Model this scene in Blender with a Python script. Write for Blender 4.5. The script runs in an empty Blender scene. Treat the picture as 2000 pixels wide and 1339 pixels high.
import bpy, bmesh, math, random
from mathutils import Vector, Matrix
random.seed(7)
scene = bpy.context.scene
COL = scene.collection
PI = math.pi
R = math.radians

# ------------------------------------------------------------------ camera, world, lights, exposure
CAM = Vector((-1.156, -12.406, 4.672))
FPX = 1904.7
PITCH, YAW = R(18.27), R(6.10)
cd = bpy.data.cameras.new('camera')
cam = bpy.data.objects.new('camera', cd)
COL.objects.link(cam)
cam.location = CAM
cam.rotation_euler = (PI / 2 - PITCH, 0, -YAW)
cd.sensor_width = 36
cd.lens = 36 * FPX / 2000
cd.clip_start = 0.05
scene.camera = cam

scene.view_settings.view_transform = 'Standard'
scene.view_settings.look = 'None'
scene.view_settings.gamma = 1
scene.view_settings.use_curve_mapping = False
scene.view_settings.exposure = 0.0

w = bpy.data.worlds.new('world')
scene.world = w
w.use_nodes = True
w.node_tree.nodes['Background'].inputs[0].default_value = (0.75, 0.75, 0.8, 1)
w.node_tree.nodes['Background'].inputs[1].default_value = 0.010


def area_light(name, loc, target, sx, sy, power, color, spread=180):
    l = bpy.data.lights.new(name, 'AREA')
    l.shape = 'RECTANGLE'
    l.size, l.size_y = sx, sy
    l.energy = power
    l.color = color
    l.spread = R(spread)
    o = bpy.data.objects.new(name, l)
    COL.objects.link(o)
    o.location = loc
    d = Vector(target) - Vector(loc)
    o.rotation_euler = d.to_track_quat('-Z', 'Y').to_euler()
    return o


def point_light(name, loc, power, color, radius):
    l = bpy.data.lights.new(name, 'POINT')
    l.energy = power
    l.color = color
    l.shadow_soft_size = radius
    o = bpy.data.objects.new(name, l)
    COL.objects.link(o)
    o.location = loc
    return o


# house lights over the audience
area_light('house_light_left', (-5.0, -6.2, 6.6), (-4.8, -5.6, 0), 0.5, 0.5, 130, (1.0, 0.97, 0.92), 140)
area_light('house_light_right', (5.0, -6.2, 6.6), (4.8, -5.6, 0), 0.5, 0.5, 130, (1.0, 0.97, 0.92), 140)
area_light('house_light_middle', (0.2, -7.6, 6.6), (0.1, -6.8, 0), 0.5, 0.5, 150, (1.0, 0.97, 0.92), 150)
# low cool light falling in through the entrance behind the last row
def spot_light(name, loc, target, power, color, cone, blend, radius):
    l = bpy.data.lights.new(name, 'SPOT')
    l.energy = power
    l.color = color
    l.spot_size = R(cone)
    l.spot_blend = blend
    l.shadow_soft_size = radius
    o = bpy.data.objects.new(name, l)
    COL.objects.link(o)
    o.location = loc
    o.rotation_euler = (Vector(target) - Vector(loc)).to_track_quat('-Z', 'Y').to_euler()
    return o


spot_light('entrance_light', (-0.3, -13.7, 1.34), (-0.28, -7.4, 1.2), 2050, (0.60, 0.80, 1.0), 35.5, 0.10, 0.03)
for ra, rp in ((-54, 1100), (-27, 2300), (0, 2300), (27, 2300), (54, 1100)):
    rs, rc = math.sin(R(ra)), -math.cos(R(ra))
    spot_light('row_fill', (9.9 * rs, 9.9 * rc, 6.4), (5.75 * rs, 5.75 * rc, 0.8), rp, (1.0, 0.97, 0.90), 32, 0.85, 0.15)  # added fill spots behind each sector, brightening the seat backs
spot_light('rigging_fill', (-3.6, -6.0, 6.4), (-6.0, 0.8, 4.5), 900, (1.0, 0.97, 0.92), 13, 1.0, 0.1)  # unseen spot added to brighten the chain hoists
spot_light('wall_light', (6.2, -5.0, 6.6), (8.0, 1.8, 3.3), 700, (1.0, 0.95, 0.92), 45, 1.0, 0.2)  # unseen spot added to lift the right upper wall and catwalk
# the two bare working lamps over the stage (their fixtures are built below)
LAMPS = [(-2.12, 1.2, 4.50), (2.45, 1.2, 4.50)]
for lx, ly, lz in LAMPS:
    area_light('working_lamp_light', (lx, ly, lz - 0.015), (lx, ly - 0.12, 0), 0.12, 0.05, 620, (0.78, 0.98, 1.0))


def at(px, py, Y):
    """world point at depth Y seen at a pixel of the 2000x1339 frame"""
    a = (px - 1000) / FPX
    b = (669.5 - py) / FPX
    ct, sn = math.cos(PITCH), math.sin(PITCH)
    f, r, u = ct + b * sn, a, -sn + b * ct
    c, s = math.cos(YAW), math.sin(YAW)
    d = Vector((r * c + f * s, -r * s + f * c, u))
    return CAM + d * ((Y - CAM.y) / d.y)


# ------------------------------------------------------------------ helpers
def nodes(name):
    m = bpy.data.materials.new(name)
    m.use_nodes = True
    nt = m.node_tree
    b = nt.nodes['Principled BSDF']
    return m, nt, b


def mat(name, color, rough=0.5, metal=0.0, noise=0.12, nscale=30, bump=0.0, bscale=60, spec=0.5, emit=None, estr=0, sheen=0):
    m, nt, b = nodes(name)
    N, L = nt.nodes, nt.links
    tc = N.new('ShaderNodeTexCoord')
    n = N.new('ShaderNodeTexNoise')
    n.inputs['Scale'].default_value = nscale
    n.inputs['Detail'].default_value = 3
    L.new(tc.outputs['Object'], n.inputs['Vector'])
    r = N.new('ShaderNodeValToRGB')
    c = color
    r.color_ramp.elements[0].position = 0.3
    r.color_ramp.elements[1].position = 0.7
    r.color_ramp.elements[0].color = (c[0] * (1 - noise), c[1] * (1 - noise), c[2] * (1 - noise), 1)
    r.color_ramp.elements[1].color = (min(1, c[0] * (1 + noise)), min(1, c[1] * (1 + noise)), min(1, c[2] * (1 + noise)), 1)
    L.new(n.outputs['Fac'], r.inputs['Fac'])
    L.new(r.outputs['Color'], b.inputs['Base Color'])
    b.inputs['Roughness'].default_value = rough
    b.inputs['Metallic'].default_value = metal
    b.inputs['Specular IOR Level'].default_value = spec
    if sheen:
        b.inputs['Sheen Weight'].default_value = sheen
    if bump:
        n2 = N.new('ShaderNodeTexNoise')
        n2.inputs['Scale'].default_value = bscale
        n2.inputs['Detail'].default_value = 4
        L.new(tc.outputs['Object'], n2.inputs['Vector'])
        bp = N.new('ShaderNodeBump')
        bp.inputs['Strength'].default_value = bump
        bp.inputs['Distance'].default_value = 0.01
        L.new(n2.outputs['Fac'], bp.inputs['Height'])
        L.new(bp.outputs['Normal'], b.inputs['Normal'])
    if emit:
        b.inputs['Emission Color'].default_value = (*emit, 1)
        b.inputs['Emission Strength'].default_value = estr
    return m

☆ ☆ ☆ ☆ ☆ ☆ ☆

=== Instructions for the task ===
Reproduce, please, the lines of the material from its first line down to the line containing "scene.camera = cam", keeping both ends and nothing beyond them.

=== Response to the exercise ===
Model this scene in Blender with a Python script. Write for Blender 4.5. The script runs in an empty Blender scene. Treat the picture as 2000 pixels wide and 1339 pixels high.
import bpy, bmesh, math, random
from mathutils import Vector, Matrix
random.seed(7)
scene = bpy.context.scene
COL = scene.collection
PI = math.pi
R = math.radians

# ------------------------------------------------------------------ camera, world, lights, exposure
CAM = Vector((-1.156, -12.406, 4.672))
FPX = 1904.7
PITCH, YAW = R(18.27), R(6.10)
cd = bpy.data.cameras.new('camera')
cam = bpy.data.objects.new('camera', cd)
COL.objects.link(cam)
cam.location = CAM
cam.rotation_euler = (PI / 2 - PITCH, 0, -YAW)
cd.sensor_width = 36
cd.lens = 36 * FPX / 2000
cd.clip_start = 0.05
scene.camera = cam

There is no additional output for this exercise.